[start]

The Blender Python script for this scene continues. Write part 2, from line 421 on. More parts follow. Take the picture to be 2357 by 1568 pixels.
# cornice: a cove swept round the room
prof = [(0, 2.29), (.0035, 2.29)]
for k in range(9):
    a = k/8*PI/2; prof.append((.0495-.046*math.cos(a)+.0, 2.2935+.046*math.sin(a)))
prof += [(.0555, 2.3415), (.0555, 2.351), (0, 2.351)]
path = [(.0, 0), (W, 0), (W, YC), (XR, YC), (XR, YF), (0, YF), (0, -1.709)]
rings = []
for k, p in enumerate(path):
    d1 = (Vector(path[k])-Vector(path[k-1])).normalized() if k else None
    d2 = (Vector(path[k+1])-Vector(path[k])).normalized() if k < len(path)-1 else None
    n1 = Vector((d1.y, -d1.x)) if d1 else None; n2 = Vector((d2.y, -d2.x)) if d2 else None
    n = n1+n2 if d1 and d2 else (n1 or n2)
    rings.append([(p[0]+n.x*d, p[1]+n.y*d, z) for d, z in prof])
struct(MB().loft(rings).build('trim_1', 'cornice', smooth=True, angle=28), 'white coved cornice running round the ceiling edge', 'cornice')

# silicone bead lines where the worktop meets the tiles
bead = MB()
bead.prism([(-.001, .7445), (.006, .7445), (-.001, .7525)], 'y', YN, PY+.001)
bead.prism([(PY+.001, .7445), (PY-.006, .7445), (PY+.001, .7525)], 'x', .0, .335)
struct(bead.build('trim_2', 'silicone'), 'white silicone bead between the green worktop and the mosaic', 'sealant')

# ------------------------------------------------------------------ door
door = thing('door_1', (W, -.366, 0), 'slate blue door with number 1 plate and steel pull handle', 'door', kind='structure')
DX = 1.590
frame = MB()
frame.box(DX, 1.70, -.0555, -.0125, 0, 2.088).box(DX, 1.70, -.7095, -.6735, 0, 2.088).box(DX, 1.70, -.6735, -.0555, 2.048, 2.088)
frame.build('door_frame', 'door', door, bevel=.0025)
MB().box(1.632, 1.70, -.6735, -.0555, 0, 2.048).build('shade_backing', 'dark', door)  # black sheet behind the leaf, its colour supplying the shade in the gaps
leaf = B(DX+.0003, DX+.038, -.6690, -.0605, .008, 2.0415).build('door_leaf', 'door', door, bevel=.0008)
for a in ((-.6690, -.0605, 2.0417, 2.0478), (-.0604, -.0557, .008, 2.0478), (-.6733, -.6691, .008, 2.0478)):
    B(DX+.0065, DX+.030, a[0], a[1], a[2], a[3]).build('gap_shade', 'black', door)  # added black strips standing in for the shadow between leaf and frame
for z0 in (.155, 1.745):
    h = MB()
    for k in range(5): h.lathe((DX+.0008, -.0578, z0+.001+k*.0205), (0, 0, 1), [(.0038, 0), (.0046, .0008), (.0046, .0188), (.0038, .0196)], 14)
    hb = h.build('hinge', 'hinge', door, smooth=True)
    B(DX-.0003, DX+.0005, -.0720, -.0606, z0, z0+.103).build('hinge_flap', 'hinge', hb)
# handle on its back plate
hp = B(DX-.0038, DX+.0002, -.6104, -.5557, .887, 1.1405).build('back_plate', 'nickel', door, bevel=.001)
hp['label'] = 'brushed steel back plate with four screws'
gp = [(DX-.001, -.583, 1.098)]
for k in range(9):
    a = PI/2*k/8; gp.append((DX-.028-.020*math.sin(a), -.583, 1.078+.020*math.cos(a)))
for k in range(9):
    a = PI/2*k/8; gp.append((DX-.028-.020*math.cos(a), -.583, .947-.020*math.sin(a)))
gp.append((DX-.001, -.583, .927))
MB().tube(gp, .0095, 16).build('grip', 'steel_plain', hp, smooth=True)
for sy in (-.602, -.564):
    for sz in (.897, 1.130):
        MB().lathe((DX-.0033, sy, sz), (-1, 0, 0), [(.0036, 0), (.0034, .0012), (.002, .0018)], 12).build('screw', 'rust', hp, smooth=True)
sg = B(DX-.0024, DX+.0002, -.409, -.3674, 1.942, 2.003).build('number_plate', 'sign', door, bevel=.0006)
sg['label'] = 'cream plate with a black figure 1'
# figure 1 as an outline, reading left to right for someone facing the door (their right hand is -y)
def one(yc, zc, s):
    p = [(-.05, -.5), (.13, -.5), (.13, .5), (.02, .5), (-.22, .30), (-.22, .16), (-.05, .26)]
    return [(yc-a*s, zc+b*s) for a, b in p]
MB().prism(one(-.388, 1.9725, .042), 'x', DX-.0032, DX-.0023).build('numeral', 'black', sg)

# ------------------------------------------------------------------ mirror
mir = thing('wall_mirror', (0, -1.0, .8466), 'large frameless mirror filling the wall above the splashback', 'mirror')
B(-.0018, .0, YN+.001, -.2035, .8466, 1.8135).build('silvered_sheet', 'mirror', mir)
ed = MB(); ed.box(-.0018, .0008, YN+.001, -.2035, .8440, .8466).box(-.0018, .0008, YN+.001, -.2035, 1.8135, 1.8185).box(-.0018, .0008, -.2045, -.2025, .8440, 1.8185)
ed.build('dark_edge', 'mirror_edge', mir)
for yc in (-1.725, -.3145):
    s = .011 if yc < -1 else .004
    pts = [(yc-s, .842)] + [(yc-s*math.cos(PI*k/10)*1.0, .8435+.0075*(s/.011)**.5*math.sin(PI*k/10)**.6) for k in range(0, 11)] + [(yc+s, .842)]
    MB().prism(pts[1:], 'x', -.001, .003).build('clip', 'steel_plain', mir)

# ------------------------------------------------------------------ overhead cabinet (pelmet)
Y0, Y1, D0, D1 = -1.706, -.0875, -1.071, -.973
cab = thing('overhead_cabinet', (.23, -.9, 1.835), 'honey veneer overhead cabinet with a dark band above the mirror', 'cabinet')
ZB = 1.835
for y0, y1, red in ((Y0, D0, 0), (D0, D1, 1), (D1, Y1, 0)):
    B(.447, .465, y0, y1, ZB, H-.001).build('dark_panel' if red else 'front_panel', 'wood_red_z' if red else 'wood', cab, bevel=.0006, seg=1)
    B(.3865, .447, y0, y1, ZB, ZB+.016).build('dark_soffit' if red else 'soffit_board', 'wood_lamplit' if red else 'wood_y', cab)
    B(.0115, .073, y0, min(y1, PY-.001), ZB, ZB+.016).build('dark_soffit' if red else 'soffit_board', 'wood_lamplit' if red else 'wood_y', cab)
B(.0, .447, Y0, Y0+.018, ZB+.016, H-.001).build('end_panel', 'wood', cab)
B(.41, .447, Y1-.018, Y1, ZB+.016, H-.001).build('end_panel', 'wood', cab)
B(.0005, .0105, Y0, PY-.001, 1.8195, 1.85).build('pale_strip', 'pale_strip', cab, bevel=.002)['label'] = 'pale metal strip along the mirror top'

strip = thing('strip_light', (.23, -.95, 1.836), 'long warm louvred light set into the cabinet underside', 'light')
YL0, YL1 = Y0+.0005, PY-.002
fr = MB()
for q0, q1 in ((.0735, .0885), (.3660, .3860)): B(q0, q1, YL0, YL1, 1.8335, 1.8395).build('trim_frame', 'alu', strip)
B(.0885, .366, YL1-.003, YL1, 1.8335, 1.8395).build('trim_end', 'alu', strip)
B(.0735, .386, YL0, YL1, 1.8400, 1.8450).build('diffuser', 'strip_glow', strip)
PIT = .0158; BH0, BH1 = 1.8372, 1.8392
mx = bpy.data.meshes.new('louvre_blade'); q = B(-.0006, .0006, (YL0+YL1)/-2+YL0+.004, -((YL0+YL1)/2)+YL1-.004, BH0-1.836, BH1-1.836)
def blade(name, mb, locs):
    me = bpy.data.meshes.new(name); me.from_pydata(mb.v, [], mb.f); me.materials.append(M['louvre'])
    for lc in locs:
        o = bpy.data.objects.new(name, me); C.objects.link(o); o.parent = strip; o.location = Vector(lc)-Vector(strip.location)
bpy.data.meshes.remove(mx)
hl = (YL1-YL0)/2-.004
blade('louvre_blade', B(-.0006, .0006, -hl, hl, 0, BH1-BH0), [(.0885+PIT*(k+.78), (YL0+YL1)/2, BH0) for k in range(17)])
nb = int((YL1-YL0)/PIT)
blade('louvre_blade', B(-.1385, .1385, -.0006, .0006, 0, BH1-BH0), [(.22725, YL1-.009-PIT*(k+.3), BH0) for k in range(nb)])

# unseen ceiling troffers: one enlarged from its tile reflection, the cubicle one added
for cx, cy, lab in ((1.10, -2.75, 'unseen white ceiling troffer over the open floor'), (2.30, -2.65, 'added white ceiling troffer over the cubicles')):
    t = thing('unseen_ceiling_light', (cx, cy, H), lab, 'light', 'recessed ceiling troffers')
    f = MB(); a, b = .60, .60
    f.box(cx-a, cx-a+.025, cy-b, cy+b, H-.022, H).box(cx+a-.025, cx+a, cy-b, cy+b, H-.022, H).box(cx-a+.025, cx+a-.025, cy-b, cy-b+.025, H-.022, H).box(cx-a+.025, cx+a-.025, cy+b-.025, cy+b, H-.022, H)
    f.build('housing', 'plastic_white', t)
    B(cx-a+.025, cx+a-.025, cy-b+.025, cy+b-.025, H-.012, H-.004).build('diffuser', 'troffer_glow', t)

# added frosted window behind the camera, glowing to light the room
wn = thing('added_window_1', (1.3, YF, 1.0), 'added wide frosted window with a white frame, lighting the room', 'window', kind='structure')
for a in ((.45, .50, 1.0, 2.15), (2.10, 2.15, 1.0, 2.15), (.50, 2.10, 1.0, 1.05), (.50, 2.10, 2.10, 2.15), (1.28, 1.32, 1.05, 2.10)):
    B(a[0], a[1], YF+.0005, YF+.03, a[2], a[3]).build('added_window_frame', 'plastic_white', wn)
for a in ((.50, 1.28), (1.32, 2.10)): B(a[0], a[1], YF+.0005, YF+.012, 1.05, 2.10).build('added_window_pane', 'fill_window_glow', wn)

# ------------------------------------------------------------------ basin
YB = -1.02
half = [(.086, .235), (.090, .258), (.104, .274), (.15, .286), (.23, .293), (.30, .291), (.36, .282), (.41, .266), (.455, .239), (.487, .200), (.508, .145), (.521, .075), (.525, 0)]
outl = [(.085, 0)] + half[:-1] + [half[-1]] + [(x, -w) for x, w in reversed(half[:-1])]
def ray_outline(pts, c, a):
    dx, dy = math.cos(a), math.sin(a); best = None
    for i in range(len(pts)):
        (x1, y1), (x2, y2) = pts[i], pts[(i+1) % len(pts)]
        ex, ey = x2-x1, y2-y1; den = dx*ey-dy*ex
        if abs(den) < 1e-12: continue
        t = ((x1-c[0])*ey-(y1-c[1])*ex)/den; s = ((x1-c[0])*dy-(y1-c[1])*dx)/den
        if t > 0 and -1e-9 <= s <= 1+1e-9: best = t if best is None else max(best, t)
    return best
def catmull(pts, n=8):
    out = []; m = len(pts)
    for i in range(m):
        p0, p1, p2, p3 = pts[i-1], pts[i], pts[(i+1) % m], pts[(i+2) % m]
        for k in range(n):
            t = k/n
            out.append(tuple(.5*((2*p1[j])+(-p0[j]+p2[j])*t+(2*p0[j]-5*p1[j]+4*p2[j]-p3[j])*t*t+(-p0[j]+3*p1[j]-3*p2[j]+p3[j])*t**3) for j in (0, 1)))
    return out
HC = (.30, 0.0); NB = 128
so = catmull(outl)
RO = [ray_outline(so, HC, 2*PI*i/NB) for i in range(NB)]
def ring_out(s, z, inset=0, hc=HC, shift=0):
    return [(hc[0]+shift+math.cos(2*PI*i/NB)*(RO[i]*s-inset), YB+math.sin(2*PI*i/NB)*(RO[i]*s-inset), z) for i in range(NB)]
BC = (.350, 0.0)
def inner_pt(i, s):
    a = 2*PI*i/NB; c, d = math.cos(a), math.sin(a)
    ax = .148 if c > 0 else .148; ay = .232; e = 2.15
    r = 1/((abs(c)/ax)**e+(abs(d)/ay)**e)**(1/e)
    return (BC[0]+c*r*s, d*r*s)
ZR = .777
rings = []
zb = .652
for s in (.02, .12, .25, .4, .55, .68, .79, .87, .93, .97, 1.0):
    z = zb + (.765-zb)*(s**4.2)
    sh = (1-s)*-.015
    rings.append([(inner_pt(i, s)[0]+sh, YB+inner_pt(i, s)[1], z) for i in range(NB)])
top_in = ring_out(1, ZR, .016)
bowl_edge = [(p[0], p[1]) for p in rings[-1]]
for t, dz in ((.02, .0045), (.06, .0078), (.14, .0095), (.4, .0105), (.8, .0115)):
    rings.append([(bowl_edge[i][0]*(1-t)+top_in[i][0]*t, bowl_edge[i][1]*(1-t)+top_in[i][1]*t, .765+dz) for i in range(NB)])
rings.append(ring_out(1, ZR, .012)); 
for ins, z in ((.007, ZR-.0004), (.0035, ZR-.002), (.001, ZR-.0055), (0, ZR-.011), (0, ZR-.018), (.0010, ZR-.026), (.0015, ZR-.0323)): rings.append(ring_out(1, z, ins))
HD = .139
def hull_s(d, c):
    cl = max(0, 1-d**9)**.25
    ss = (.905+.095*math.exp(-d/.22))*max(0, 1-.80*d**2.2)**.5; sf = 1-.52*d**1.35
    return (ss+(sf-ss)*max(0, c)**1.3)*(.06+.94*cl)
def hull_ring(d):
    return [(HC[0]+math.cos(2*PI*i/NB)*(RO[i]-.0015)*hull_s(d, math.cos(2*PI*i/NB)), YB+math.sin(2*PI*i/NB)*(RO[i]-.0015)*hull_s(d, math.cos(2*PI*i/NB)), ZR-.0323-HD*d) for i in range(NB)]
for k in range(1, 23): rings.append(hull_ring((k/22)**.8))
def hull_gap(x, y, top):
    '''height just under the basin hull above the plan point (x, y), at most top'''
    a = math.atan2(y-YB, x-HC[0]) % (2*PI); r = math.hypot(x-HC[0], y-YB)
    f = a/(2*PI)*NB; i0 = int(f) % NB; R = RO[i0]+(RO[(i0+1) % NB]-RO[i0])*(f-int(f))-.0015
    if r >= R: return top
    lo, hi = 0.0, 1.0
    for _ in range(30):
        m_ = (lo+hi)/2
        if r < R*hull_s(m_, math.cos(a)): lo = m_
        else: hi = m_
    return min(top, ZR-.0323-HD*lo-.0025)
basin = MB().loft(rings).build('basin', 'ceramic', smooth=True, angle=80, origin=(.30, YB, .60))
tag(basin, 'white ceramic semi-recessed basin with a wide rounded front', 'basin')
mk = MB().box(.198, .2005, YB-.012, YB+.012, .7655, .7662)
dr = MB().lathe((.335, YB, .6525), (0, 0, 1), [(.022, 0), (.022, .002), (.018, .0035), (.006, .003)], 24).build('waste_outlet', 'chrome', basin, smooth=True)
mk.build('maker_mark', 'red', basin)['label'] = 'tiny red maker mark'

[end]

### EXERCISE AIM:
Quote the data above verbatim from its first line to the line that includes "struct(bead.build('trim_2', 'silicone'), 'white", with both boundary lines retained.

### SOLUTION:
The Blender Python script for this scene continues. Write part 2, from line 421 on. More parts follow. Take the picture to be 2357 by 1568 pixels.
# cornice: a cove swept round the room
prof = [(0, 2.29), (.0035, 2.29)]
for k in range(9):
    a = k/8*PI/2; prof.append((.0495-.046*math.cos(a)+.0, 2.2935+.046*math.sin(a)))
prof += [(.0555, 2.3415), (.0555, 2.351), (0, 2.351)]
path = [(.0, 0), (W, 0), (W, YC), (XR, YC), (XR, YF), (0, YF), (0, -1.709)]
rings = []
for k, p in enumerate(path):
    d1 = (Vector(path[k])-Vector(path[k-1])).normalized() if k else None
    d2 = (Vector(path[k+1])-Vector(path[k])).normalized() if k < len(path)-1 else None
    n1 = Vector((d1.y, -d1.x)) if d1 else None; n2 = Vector((d2.y, -d2.x)) if d2 else None
    n = n1+n2 if d1 and d2 else (n1 or n2)
    rings.append([(p[0]+n.x*d, p[1]+n.y*d, z) for d, z in prof])
struct(MB().loft(rings).build('trim_1', 'cornice', smooth=True, angle=28), 'white coved cornice running round the ceiling edge', 'cornice')

# silicone bead lines where the worktop meets the tiles
bead = MB()
bead.prism([(-.001, .7445), (.006, .7445), (-.001, .7525)], 'y', YN, PY+.001)
bead.prism([(PY+.001, .7445), (PY-.006, .7445), (PY+.001, .7525)], 'x', .0, .335)
struct(bead.build('trim_2', 'silicone'), 'white silicone bead between the green worktop and the mosaic', 'sealant')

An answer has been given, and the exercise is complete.